Le paysage économique a été bouleversé avec la montée rapide de géants économiques asiatiques. Le même Letta le rappelle, l’Italie dans les années 1980 à 1990 avait à elle seule le même poids économique que la Chine et l’Inde. Aujourd’hui, les puissances européennes sont comme des petits poissons dans « l'aquarium du monde. » Selon Letta, la solution pour faire face aux requins est de se réfugier dans la coopération commune, « bouclier face à la globalisation ».
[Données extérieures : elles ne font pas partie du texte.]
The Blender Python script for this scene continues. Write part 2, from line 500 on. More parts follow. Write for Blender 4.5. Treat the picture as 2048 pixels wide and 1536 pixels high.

Letta nous invite ainsi à « tomber amoureux de notre marché unique et de notre Union Européenne. » Le programme Erasmus+, visant avant tout à connecter et unir la jeunesse d’un continent fragmenté en États-nations, générant dans les générations futures une conscience européenne enracinée. Toutefois, Letta raconte que l’Europe nous touche tous, en nous assurant le droit de se déplacer autant que de rester, en tant que défenseure de la paix.
Cependant, le fait de ne pas « faire l’Europe, » spécialement dans des secteurs clés comme les finances, les télécoms, l'énergie et la défense, nous handicape en terme de compétitivité, explique-t-il en parlant du coût de la « non Europe. »
La voie à poursuivre selon Letta serait celle de la coopération renforcée et de l’harmonisation des systèmes légaux dans les sujets au cœur de l’expérience européenne, notamment celui du droit commercial. Au lieu de 27 droits nationaux, il propose de créer un 28ème État virtuel comprenant un droit commercial valable partout en Europe. Cela permettra de diminuer les coûts et les temps de démarche pour les entreprises, tout en gardant une certaine souveraineté des droits nationaux. L’Europe ne peut et ne doit pas permettre le déroulement d’autres cas comme celui de Spotify. Un succès suédois qui, souffrant de la fragmentation du droit commercial en Europe, a immigré à New York à la recherche de fonds.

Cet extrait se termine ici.